Ну а пока начало семейной жизни лишь прибавило Фёдору Абрамову хлопот, которых и без того было предостаточно. Тем не менее начать семейную жизнь было и его желанием. Возможно, что, сойдясь с Людмилой, он пытался найти точку опоры в своём творчестве и, понимая сложность своей натуры, пошёл на риск, уже заведомо зная, что в его жизни всё же главным будет работа и… литература. Вероятно, в этом и кроются причины их частых ссор, особенно на первых порах. И если бы не Крутикова с её поистине стальным терпением, вряд ли бы их союз состоялся. Их семейная жизнь все последующие годы, до кончины Абрамова, будет балансировать с такой силой, что в любой момент могла оказаться в пропасти. И Фёдор Абрамов это понимал.
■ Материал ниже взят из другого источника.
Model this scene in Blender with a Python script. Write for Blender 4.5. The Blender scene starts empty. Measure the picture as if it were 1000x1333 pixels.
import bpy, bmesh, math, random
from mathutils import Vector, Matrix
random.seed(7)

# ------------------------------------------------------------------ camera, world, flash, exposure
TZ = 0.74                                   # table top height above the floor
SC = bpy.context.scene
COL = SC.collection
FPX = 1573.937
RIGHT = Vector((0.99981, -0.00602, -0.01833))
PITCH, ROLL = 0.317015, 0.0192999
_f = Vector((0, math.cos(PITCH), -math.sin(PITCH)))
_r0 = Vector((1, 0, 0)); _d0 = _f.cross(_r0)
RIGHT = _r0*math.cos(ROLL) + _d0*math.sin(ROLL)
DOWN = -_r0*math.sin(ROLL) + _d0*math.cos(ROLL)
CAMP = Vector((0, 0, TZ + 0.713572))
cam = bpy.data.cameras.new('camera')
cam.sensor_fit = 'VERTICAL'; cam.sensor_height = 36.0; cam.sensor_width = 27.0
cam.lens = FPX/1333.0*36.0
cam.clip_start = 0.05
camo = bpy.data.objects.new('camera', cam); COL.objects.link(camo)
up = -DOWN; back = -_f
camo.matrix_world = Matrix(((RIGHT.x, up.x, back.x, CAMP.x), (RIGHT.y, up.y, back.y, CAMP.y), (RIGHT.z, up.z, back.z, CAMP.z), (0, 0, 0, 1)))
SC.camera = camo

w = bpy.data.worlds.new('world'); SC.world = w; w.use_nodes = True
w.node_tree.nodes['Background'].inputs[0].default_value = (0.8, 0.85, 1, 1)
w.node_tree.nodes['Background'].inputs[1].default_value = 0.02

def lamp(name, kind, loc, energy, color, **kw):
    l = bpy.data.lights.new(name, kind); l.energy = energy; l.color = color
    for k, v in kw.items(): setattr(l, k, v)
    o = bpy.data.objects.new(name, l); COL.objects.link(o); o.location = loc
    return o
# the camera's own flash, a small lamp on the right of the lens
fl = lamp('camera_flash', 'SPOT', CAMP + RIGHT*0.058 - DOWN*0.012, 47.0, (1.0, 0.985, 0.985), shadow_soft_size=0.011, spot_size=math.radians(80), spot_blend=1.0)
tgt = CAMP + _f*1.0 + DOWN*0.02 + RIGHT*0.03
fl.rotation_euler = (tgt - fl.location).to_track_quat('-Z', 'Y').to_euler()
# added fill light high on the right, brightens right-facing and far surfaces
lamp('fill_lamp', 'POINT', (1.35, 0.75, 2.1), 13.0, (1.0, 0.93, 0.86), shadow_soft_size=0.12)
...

В марте 1952 года Крутикова прямо писала Абрамову: «Нужна ли тебе семья так же, как труд? Кажется, нет – и в этом, вероятно, наше различие, и, может быть, потому ты иногда не понимаешь меня и сердишься на меня».
Абрамов в письме от 19 июня 1952 года, признаваясь в путаности своего характера, отвечал: «…Почему у нас так получается? Что я за человек? Живём – тяготимся друг другом, расстаёмся – плачем… Не знаю, как это случилось, но в вагоне я вдруг почувствовал, что тебя опять люблю. Путаник я, да и только. Права ты: мне прежде всего надо познать себя. Это я пытаюсь делать давно, но пока безрезультатно…»
И в марте 1952 года случилось то, что, наверное, и должно было случиться – они вновь расстались: Людмила уехала на преподавательскую работу сначала в Карелию, в Петрозаводск, а затем устроилась в Кировоградском педагогическом институте.